### Stated task
Repeat exactly, please, the lines that begin at the start of the listing and end at the line holding "for hl in holes: tube(cv, [fpt('left', p[0], p[1], 0.001)".

### Source material
....

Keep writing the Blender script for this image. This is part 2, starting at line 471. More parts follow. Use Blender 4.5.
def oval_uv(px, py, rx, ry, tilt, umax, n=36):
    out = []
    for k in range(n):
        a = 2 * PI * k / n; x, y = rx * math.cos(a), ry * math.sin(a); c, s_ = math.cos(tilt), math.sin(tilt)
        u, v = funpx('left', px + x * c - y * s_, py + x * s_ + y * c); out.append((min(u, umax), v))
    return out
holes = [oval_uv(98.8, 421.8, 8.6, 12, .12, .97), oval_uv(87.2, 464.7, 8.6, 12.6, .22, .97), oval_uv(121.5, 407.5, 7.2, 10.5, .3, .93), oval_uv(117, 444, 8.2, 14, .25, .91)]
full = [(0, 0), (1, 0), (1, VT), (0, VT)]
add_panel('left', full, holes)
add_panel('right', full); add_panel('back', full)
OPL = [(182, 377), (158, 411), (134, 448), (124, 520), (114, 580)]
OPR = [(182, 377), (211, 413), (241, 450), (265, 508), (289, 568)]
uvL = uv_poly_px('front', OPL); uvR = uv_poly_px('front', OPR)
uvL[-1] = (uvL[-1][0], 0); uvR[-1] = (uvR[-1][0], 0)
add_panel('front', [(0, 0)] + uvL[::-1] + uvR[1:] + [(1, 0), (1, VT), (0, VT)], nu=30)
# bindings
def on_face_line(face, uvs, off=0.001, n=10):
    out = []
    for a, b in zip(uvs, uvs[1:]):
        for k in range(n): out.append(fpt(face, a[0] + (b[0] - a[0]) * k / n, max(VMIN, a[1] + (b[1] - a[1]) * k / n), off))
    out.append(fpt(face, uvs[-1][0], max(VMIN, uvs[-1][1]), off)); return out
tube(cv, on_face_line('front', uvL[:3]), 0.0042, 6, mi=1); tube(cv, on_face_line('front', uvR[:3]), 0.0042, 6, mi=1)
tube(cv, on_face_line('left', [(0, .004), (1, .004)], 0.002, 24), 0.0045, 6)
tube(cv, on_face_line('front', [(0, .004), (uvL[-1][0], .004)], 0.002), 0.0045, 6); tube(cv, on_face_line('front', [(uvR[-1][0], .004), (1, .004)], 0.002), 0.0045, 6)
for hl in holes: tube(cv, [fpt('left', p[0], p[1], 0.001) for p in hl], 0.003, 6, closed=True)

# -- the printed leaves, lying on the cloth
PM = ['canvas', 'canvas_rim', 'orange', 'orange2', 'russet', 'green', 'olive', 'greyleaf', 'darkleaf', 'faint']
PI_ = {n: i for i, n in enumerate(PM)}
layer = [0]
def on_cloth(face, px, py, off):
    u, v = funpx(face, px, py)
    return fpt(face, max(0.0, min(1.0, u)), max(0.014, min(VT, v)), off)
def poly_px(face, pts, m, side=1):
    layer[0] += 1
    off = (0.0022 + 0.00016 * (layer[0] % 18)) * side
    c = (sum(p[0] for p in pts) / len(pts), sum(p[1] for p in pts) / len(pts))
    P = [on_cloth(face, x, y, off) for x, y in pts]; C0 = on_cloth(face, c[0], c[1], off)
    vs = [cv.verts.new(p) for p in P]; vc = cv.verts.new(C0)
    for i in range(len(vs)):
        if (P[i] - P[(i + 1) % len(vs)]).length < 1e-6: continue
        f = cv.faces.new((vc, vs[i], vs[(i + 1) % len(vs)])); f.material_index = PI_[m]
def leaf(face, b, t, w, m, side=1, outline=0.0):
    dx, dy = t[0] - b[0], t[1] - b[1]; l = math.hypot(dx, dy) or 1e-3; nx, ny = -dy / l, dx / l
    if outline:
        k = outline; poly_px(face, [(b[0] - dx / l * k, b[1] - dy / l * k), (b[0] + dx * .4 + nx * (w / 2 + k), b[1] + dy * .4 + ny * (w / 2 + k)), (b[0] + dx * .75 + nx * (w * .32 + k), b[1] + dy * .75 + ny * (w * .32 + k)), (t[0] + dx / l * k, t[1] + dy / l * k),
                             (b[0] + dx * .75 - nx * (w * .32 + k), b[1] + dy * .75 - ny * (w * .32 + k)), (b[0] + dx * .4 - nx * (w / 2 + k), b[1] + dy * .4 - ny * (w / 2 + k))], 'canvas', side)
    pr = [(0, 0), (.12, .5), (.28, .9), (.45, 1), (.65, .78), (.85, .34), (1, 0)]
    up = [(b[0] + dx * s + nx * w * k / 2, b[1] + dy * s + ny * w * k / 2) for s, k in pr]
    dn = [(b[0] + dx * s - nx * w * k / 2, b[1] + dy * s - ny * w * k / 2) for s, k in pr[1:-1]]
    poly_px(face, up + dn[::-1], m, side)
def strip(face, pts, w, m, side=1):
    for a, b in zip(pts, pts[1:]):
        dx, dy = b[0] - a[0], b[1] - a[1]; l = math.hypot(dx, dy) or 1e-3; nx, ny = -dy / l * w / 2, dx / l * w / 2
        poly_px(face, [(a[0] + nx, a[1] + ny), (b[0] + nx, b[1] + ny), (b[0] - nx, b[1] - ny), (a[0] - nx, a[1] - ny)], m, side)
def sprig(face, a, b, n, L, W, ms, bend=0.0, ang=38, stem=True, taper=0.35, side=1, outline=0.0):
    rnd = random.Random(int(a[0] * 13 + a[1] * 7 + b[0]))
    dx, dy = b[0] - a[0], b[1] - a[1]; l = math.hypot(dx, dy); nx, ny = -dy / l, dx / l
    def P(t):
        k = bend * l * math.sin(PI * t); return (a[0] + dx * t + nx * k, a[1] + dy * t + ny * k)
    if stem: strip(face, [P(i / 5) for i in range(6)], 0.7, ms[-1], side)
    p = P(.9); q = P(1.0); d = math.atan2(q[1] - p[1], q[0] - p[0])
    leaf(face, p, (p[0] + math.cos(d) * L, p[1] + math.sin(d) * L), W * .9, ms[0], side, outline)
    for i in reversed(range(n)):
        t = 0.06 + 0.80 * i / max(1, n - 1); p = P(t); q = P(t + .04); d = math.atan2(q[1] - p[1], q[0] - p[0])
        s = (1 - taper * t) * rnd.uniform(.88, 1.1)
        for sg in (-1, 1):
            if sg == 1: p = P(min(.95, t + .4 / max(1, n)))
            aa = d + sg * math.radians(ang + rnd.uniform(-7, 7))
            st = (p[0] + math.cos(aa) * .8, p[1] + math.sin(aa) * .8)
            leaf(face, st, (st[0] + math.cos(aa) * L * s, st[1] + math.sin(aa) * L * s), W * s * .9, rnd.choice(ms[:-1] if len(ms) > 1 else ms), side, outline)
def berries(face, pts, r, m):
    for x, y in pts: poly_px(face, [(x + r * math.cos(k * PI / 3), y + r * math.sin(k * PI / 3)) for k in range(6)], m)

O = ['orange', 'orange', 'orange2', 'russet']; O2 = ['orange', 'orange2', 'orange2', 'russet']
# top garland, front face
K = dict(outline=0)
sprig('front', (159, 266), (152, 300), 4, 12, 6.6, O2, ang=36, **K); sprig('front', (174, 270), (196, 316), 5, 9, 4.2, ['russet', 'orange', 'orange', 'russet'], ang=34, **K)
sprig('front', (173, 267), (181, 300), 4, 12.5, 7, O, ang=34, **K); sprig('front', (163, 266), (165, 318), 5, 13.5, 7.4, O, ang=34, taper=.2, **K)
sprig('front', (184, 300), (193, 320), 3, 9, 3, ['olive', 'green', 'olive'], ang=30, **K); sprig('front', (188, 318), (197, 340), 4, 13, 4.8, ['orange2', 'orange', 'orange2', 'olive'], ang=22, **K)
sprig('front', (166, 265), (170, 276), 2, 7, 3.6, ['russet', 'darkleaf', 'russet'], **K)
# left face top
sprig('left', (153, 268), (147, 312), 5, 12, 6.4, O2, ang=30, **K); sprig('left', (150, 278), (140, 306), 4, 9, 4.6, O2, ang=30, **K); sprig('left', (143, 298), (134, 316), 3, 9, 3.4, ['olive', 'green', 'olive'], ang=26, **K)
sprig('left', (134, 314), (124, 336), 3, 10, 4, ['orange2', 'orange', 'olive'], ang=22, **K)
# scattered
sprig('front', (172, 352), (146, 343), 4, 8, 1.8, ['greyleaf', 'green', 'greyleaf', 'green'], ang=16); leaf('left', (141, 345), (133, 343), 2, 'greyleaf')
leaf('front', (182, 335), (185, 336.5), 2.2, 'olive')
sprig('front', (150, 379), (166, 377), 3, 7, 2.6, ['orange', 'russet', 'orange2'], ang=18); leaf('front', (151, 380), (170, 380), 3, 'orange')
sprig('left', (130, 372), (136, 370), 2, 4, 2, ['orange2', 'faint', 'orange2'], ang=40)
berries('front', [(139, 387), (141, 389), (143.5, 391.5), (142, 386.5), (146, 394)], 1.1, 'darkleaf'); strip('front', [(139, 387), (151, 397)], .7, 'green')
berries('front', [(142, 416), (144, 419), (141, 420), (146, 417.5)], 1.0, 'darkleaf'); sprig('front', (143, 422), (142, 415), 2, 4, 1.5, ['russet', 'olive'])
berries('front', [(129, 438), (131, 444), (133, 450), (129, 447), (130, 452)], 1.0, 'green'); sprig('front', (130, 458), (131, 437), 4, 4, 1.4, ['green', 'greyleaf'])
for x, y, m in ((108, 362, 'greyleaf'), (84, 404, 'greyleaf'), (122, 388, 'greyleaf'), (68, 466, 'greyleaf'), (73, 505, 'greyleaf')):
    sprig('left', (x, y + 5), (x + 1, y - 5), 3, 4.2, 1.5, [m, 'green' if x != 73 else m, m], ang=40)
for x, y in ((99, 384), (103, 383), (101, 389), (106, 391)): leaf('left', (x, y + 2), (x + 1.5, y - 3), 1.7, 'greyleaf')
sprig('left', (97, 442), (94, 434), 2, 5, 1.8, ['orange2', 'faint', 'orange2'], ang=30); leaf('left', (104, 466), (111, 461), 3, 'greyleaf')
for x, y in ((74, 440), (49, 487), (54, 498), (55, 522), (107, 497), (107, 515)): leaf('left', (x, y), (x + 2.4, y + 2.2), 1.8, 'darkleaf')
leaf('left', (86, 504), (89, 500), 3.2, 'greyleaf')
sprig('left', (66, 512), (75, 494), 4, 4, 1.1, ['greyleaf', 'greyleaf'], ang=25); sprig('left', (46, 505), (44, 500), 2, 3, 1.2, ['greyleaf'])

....

### Solution to this exercise
Keep writing the Blender script for this image. This is part 2, starting at line 471. More parts follow. Use Blender 4.5.
def oval_uv(px, py, rx, ry, tilt, umax, n=36):
    out = []
    for k in range(n):
        a = 2 * PI * k / n; x, y = rx * math.cos(a), ry * math.sin(a); c, s_ = math.cos(tilt), math.sin(tilt)
        u, v = funpx('left', px + x * c - y * s_, py + x * s_ + y * c); out.append((min(u, umax), v))
    return out
holes = [oval_uv(98.8, 421.8, 8.6, 12, .12, .97), oval_uv(87.2, 464.7, 8.6, 12.6, .22, .97), oval_uv(121.5, 407.5, 7.2, 10.5, .3, .93), oval_uv(117, 444, 8.2, 14, .25, .91)]
full = [(0, 0), (1, 0), (1, VT), (0, VT)]
add_panel('left', full, holes)
add_panel('right', full); add_panel('back', full)
OPL = [(182, 377), (158, 411), (134, 448), (124, 520), (114, 580)]
OPR = [(182, 377), (211, 413), (241, 450), (265, 508), (289, 568)]
uvL = uv_poly_px('front', OPL); uvR = uv_poly_px('front', OPR)
uvL[-1] = (uvL[-1][0], 0); uvR[-1] = (uvR[-1][0], 0)
add_panel('front', [(0, 0)] + uvL[::-1] + uvR[1:] + [(1, 0), (1, VT), (0, VT)], nu=30)
# bindings
def on_face_line(face, uvs, off=0.001, n=10):
    out = []
    for a, b in zip(uvs, uvs[1:]):
        for k in range(n): out.append(fpt(face, a[0] + (b[0] - a[0]) * k / n, max(VMIN, a[1] + (b[1] - a[1]) * k / n), off))
    out.append(fpt(face, uvs[-1][0], max(VMIN, uvs[-1][1]), off)); return out
tube(cv, on_face_line('front', uvL[:3]), 0.0042, 6, mi=1); tube(cv, on_face_line('front', uvR[:3]), 0.0042, 6, mi=1)
tube(cv, on_face_line('left', [(0, .004), (1, .004)], 0.002, 24), 0.0045, 6)
tube(cv, on_face_line('front', [(0, .004), (uvL[-1][0], .004)], 0.002), 0.0045, 6); tube(cv, on_face_line('front', [(uvR[-1][0], .004), (1, .004)], 0.002), 0.0045, 6)
for hl in holes: tube(cv, [fpt('left', p[0], p[1], 0.001) for p in hl], 0.003, 6, closed=True)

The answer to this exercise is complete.